LYFT Adds An Extra Zero Briefly Skyrocketing Shares
Lyft (LYFT) reported earnings after the close Tuesday and a typo in its report briefly sent shares soaring more than 60% before coming back to earth. It’s literally the funniest thing I’ve seen in my almost 20 year career in the investment business.
What happened? In its 2024 guidance, LYFT said that Adjusted EBITDA – their core measure of profitability – Margin as a % of Gross Bookings would increase 500 basis points compared to 2023. Let me give you an idea of the magnitude of that increase.

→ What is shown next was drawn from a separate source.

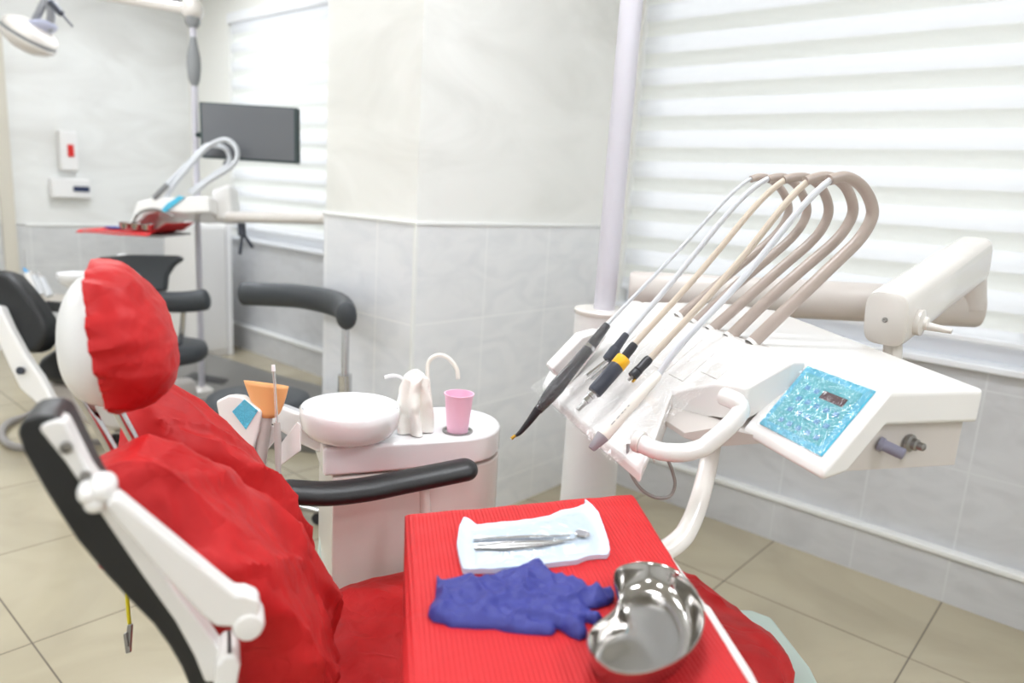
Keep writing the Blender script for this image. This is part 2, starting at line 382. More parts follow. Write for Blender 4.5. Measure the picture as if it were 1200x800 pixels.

In 2023, that measure was 1.6% resulting in $222.4 million in Adjusted EBITDA. If 2024 Gross Bookings increased in line with their guidance and this measure really increased by 500 basis points and came in at 6.6%, Adjusted EBITDA would exceed $1 billion in 2024. In other words, that extra zero suggested that LYFT had gone from a barely profitable, second rate company to an extremely profitable, blue chip company with margins more than double competitor UBER’s.
During the conference call, LYFT’s CFO corrected the number to a 50 basis point increase and shares came crashing back to earth. A 50 basis point increase works out to a 2.1% margin (not 6.6%) and Adjusted EBITDA of ~$330 million. In other words, profitability is improving but the golden goose has not been discovered.